Merge, 2012
Ieri mi sono svegliato ed ero nel 1991. Ho guardato perplesso camicia di flanella a scacchi bianchi e neri e jeans sdruciti appoggiati sulla sedia e le scarpe beige chiaro da boscaiolo sotto di essa e ho cominciato a chiedermi che caspita mi stesse accadendo. Ho pensato ad una sindrome analoga a quella raccontata nel serial inglese Life on Mars, ma avevo la certezza di non essere stato vittima di alcun incidente che mi avesse causato uno shock di questa natura. D'altro canto non avevo nemmeno mangiato pesante, visto che la sera prima mi ero mantenuto con un' insalatina scondita. No, la ragione poteva essere una e una solamente. Negli ultimi giorni avevo ascoltato così assiduamente, da ricavarne probabilmente danni irreversibili al cervello, Silver age di Bob Mould.
Sì perchè l'ex leader degli Husker Du, band seminale degli ottanta che ha contribuito (insieme ai Pixies) a gettare i semi di un genere (il grunge) monopolizzatore dei successivi primi novanta, dall'alto della sua autorevolezza se ne è uscito con un disco che suona fresco e non di maniera, riprendendo quel sound a cavallo tra indie e mainstream, tra l'immediatezza punk e l'acidità del rock dei seventies che ha rappresentato probabilmente l'ultimo fenomeno di massa nel rock a livello planetario.
Ci si innamora all'istante di Silver age.

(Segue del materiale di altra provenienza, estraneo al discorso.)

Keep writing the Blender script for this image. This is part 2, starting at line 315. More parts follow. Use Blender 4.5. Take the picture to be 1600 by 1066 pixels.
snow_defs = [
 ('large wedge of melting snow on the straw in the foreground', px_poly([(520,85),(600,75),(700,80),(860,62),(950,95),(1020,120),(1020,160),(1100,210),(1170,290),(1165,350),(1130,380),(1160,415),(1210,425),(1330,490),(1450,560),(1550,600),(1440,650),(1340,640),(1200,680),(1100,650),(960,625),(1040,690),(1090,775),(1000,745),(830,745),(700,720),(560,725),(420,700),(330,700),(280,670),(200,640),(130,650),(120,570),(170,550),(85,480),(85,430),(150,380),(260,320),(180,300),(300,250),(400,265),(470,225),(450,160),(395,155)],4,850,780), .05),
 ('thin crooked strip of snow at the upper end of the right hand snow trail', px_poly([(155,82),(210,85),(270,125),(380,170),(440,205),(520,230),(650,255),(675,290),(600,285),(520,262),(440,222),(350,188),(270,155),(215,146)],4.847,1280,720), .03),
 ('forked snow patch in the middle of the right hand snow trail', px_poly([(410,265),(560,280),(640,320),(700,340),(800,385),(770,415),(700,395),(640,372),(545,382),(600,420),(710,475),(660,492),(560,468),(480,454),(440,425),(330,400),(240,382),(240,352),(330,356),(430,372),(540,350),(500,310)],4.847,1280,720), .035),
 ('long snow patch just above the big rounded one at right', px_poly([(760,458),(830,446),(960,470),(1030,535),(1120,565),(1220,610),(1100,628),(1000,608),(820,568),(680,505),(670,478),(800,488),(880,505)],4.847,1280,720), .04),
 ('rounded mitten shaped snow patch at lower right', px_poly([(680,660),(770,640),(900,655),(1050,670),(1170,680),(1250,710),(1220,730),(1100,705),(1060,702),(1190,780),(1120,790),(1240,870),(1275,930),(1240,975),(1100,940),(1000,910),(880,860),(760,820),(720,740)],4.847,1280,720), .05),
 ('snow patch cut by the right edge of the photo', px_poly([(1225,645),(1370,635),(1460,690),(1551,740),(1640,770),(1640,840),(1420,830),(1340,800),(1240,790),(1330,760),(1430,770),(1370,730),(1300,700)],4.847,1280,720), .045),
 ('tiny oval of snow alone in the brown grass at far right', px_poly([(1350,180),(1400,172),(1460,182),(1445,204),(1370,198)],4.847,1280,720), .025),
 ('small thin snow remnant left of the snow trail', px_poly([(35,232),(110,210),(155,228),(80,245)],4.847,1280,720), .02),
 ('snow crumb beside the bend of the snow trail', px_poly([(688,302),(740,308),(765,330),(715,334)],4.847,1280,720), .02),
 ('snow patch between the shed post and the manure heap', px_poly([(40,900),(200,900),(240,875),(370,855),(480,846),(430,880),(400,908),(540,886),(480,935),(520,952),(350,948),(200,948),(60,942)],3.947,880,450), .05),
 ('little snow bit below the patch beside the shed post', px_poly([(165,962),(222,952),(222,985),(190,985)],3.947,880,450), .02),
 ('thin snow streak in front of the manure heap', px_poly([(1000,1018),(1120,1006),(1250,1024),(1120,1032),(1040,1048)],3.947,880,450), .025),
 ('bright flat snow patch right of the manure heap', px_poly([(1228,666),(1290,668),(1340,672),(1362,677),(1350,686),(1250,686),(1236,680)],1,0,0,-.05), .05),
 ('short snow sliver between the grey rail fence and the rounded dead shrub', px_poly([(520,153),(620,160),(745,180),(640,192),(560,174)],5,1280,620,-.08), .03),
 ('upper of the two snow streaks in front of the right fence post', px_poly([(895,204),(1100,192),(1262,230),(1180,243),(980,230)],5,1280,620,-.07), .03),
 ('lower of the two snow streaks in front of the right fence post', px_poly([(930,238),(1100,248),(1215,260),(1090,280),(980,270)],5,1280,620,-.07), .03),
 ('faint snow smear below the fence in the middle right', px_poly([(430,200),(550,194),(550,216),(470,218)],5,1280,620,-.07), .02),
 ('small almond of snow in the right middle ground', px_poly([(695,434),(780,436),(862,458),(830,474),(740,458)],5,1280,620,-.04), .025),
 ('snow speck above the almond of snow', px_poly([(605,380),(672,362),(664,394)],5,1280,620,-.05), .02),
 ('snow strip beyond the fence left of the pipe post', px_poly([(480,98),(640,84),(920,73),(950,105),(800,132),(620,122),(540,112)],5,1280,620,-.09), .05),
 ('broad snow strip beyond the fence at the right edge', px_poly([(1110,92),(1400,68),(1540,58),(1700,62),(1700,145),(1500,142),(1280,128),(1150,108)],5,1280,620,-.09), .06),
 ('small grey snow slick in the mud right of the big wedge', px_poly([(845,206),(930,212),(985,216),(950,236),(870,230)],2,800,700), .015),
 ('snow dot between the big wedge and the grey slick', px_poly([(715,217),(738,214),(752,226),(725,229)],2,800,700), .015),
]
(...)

Un colpo di fulmine formidabile la tripletta iniziale, costituita da Star machine, Silver age e The descent, un tripudio di riff semplici, solo, batteria incalzante e una voce (quella voce) che è sempre un tuffo al cuore riascoltare. Con una partenza di queste fattezze Bob potrebbe vivacchiare per il resto della durata del lavoro. E invece tira fuori altri assi da mazzo, come quando rallenta un pò riavvicinandosi al sound HD con i riverberi e i feedback di Steam of Hercules, o con il power pop (Fugue state)che scherza i REM, quando, scusate il gioco di parole, riarrangia l'hard rock attraverso Angels rearrange, quando mette in campo velocità e cambi al fulmicotone con Keep believing, in maniera di far godere fino all'ultima stilla della conclusiva First time joy, non un lento, ma il pezzo con la partenza più lenta dell'opera.
Quando ti trovi ad ascoltare un disco così riuscito nella sua semplicità e immediatezza ti trovi a chiederti - Ebbeh, ci voleva tanto? - . Evidentemente sì, o perlomeno ci voleva uno con la giusta cassetta degli attrezzi e l'esperienza necessaria per portare a termine il compito.
Lasciatemi in questa epoca ancora un pò, per cortesia.